Noffret’s Note: Timpang

Kepercayaan dan keyakinan seseorang terhadap sesuatu umumnya berbanding lurus dengan tingkat pendidikan dan intelektualitas mereka. Seperti apa yang mereka yakini, maka seperti itulah tingkat intelektualitasnya. Mereka tidak/belum mampu menjangkau pengetahuan di atas mereka.

Keyakinan terhadap "keindahan perkawinan", misalnya. Orang-orang itu sangat percaya, karena wawasan yang mereka dapatkan baru setingkat itu. Mereka butuh wawasan "yang lebih tinggi". Sayangnya, wawasan yang lebih tinggi sering sulit dipahami (misal karena pakai bahasa asing).

Ada banyak pengetahuan penting dan wawasan mencerahkan di luar sana, yang penting diketahui untuk memperluas cakrawala. Sayangnya, pengetahuan dan wawasan itu ditulis dalam bahasa asing, atau ditulis dengan bahasa rumit dan sok intelek, hingga orang-orang awam sulit memahami.
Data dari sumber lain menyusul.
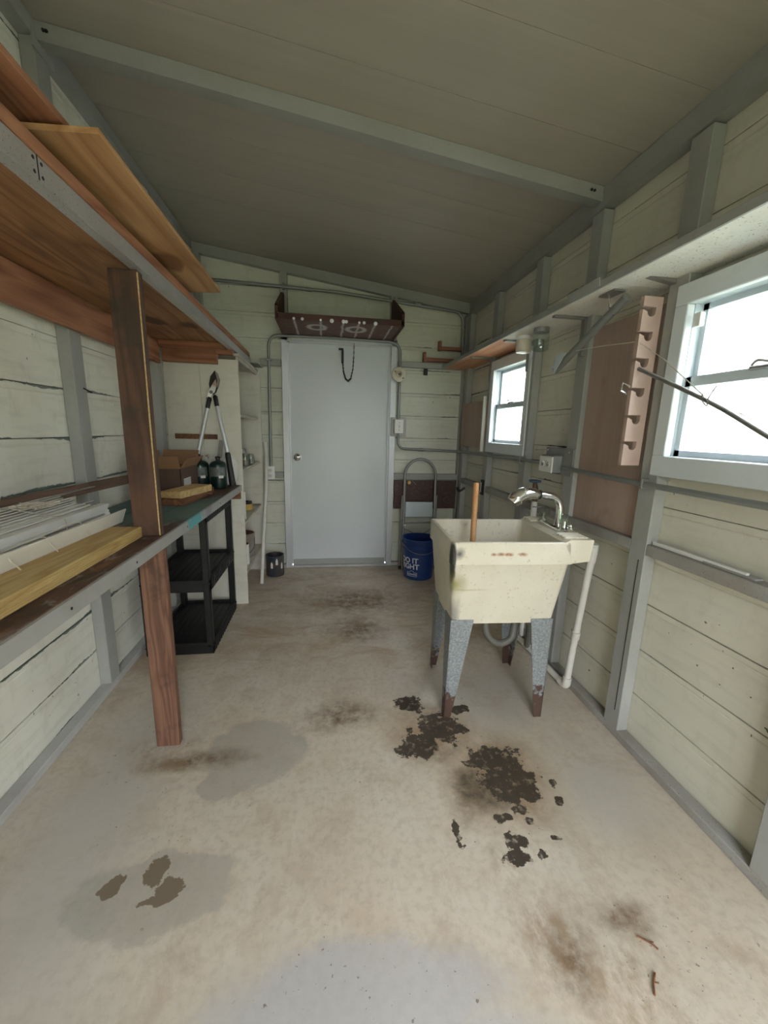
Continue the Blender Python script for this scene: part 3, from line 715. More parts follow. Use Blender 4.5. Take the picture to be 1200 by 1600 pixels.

Kenyataan semacam itulah yang menjadikan si pintar semakin pintar, dan si bodoh semakin bodoh. Karena si pintar bisa mengakses pengetahuan seluas apa pun, sementara si bodoh kesulitan karena adanya keterbatasan pada diri mereka. Tugas kita mengikis ketimpangan semacam itu.

Karena latar belakang itu pula, aku selalu mewajibkan diri sendiri untuk menulis dalam bahasa Indonesia yang sederhana, mudah dipahami, hingga bisa dicerna kalangan mana pun.

Ada banyak pengetahuan keliru (bahkan menyesatkan) yang disebarkan di sekeliling kita, dan pengetahuan keliru itu diterima serta dipercaya banyak orang mentah-mentah, kenapa? Karena pengetahuan keliru itu disampaikan dengan bahasa sederhana, hingga siapa pun bisa menerima!

Sayangnya, pengetahuan-pengetahuan yang penting dan benar justru disampaikan dengan bahasa asing, atau dengan bahasa rumit yang sok ngintelek, hingga tidak setiap orang akan paham. Pengetahuan yang benar adalah satu hal, tapi cara kita menyampaikan adalah hal lain. Sederhanakan!


*) Ditranskrip dari timeline @noffret, 30 Juli 2018.